As a beyond-enthusiastic viewer of music documentaries and recorded performances, I was interested to see how this year’s “Best Music Film” category would turn out at the Grammy Awards, held a few weeks ago on April 3.
A key marketing angle often played up with releases that document events from years past is to boast of forgotten footage, or images entirely unseen. That approach is within the orbit of the film that did win the Grammy, a look back at the Harlem Cultural Festival of 1969, directed by Ahmir “Questlove” Thompson of The Roots.

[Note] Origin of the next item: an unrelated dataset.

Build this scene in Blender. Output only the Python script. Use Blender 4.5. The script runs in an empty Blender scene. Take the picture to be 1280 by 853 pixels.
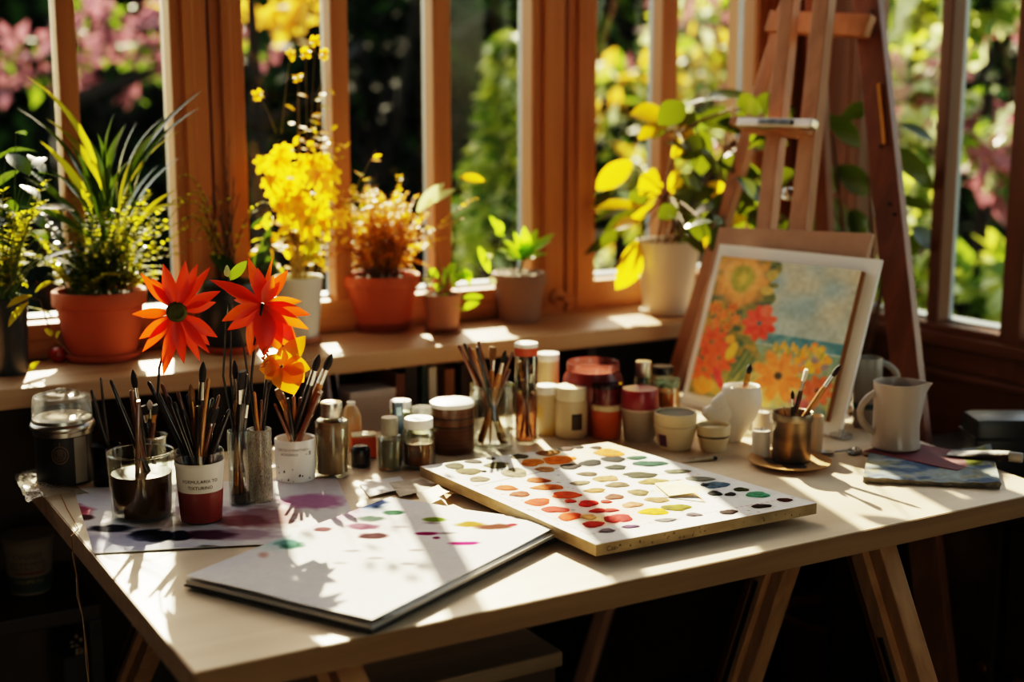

In the public’s mind, it’s easy to picture Questlove laboring away in an editing studio, painstakingly assembling sights never seen. The festival was certainly ripe for documentation, having played out over six Sundays all those years ago, and featuring a fantastic array of artists ranging from Stevie Wonder and Sly and the Family Stone to B.B. King and Nina Simone. Yet, upon the film’s 2021 release, emphasis was focused upon the cultural neglect this event endured from the world at large. The stance was reflected in the film’s title: Summer of Soul (…Or, When the Revolution Could Not Be Televised).
Except selections from 40 hours of videotape had indeed been televised – twice. Once on ABC, and once on CBS, both airings occurring shortly after the festival was recorded by producer Hal Tulchin in 1969. And far from languishing in a dusty pile, all of the material had been digitized and cataloged between 2004 and 2006, ready for assembly into a finished cut.
Interestingly, Questlove’s competition for “Best Music Film” was none other than the recent documentary about the events leading up to Jimi Hendrix’s 1970 appearance on a hillside in Maui, Hawaii, Music, Money, Madness… Jimi Hendrix in Maui.
Experience Hendrix have not been above their own misleading characterization of Jimi Hendrix film footage. When the recordings of Jimi’s July 4, 1970, performance at the second Atlanta Pop Festival were released as Freedom: Atlanta Pop Festival the audio release was joined by a film of the event, Jimi Hendrix Experience: Electric Church.
Publicizing the film, Experience Hendrix rather breathlessly reported, “virtually all of the film lay undeveloped inside (filmmaker Steve) Rash’s barn for over three decades. The full-color film stock held up remarkably well, and makes for a transcendent viewing experience.”
Except the footage of Jimi on stage at the Atlanta Pop Festival had made numerous appearances over the years since 1970, including as a 1992 Laser Disc title Jimi Hendrix at the Atlanta Pop Festival, which presented 12 of the tracks from Jimi’s 17-song set.
I guess it all boils down to something Jimi himself said in the opening moments of his masterpiece album Axis: Bold as Love: “As you all know, you just can’t believe everything you see and hear, can you?”